Every job comes with occupational hazards; in a perfect world, companies and employees work together to reduce those risks and foster success. In December 1970, the Occupational Safety and Health Act (OSHA) was enacted by Congress, primarily “to assure safe and healthful working conditions for working men and women.”
Even as once-standard benefits like employer-paid healthcare slowly go extinct, companies still have a legal responsibility to provide safe workplaces (even under Trump … for now). And though full-time employment opportunities increased in 2017, an ever-shrinking number of companies take pride in being a great place to work, going above and beyond what the law requires.
Except, of course, in Silicon Valley. The tech industry has long had a reputation for providing some of the best workplace perks in the country.
Everyone knows by now that tech workers in Silicon Valley get lavish perks such as round-the-clock free food and unlimited vacation days. But as competition to recruit and retain the world’s best software engineers has increased, so has the quality of the benefits.
But not all tech workers are created equal.
While engineers race to build the perfect algorithms and artificial intelligence that can quickly and accurately identify harmful content on the internet, tech companies such as Facebook and Google can’t hesitate in the face of increasing pressure to make the internet safer for everyone.
So in the meantime, tens of thousands of real people, not robots, do that dirty work of sifting through everything from hate speech to violent pornography. Known as content moderators, these folks have what is quite possibly the worst job in tech.
Despite doing one of the most grueling jobs at some of the largest companies in the world, the Wall Street Journal reports that most content moderators are contractors, and thus don’t receive even a fraction of the sweet perks one might expect as a full-time staffer.
Facebook decided years ago to rely on contract workers to enforce its policies. Executives considered the work to be relatively low-skilled compared with, say, the work performed by Facebook engineers, who typically hold computer-science degrees and earn six-figure salaries, plus stock options and benefits.
Despite their work being viewed as unskilled and unworthy of over-the-top office luxuries, spending 40 hours a week with the worst of the internet takes a huge toll on a person.
Former content moderators recall having to view images of war victims who had been gutted or drowned and child soldiers engaged in killings. One former Facebook moderator reviewed a video of a cat being thrown into a microwave.
A former content moderator at Google says the content moderators he worked with were hit hardest by images of child sexual abuse. “The worst part is knowing some of this happened to real people,” he says.
Talk about a workplace hazard. At Facebook alone, over a million user reports come in each day, so employees are expected to make decisions in seconds, then move on to the next report, no matter what they’ve seen, or how poorly equipped they might be to cope.
Sarah Katz says she reviewed as many as 8,000 posts a day, with little training on how to handle the distress, though she had to sign a waiver warning her about what she would encounter.

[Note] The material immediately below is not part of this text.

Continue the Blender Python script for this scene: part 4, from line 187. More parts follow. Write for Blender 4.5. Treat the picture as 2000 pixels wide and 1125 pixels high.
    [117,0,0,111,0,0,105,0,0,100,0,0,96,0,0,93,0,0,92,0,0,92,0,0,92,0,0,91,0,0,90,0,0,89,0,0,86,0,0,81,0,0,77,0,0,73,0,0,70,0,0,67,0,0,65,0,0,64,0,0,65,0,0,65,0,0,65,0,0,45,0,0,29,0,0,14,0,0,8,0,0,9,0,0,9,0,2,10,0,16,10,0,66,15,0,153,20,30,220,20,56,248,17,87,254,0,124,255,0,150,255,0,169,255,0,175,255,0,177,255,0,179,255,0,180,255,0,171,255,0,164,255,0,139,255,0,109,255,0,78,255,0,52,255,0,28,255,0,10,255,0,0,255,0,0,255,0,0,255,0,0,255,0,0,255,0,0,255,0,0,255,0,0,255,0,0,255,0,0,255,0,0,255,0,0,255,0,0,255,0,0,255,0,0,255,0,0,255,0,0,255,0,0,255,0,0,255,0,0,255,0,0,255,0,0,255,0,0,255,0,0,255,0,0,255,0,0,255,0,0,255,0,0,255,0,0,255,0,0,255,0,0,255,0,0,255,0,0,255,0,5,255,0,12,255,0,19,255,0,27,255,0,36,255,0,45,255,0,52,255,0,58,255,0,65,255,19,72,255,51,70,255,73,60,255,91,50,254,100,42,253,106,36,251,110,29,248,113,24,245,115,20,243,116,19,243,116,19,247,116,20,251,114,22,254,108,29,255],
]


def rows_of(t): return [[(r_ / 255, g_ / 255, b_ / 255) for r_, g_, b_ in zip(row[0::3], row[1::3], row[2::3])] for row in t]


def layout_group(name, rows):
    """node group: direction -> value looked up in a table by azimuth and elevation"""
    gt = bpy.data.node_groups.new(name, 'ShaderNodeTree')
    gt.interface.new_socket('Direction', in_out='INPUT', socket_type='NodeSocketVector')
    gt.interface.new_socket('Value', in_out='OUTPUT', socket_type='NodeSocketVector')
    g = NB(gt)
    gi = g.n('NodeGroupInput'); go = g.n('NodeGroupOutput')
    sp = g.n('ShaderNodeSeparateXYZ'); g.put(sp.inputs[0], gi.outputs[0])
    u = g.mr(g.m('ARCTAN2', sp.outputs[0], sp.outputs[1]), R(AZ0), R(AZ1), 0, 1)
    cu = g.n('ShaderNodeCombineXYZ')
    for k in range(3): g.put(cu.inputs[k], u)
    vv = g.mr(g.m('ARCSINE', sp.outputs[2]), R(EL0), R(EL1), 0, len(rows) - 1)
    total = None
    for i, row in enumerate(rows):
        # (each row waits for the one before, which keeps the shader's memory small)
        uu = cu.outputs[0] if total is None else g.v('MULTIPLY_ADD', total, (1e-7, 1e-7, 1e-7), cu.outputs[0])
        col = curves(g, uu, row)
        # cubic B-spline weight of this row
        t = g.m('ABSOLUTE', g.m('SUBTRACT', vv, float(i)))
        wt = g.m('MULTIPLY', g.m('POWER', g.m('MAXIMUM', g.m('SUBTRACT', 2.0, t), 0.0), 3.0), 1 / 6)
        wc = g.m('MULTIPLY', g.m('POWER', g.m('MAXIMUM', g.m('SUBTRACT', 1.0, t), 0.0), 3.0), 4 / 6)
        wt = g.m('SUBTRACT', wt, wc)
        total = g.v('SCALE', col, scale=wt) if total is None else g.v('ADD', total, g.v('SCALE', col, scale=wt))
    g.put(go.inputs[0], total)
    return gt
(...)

As this field grows—Facebook and Google are both rapidly expanding their content moderation teams—so does the need to address the psychological dangers to employees doing this work, rather demand they sign more paperwork.
Some companies are trying to do more, which isn’t hard if you were doing nothing to begin with. But by outsourcing most of these workers, the behemoths are able to shift the responsibility to staffing agencies.
Facebook requires that its content moderators be offered counseling through PRO Unlimited, which actually employs many of those workers. They can have as many as three face-to-face counseling sessions a year.
You read that right: as many as three whole counseling sessions a year. How generous.
Content moderators aren't the only ones who face daily trauma in the workplace. 911 dispatchers have been fighting for years to be reclassified as first responders, rather than clerical staff, in order to access much-needed support and resources for the “indirect trauma” they face every single day. In 1995, the term “vicarious trauma” was created to describe the psychological difficulties faced by social workers and law enforcement professionals who work closely with victims of violence and abuse.
Yet the phenomenon, also known as “the cost of caring,” can’t be found in any OSHA handbook, because OSHA doesn’t actually consider it a workplace hazard.
Meanwhile, at Microsoft, two content moderators, Harry Soto and Greg Blauert, are fighting back.
Rebecca Roe, a lawyer for Blauert, says tech companies should be held accountable for the well-being of content moderators. Contractors are especially at risk because they have little job security and are less likely to seek help, she says.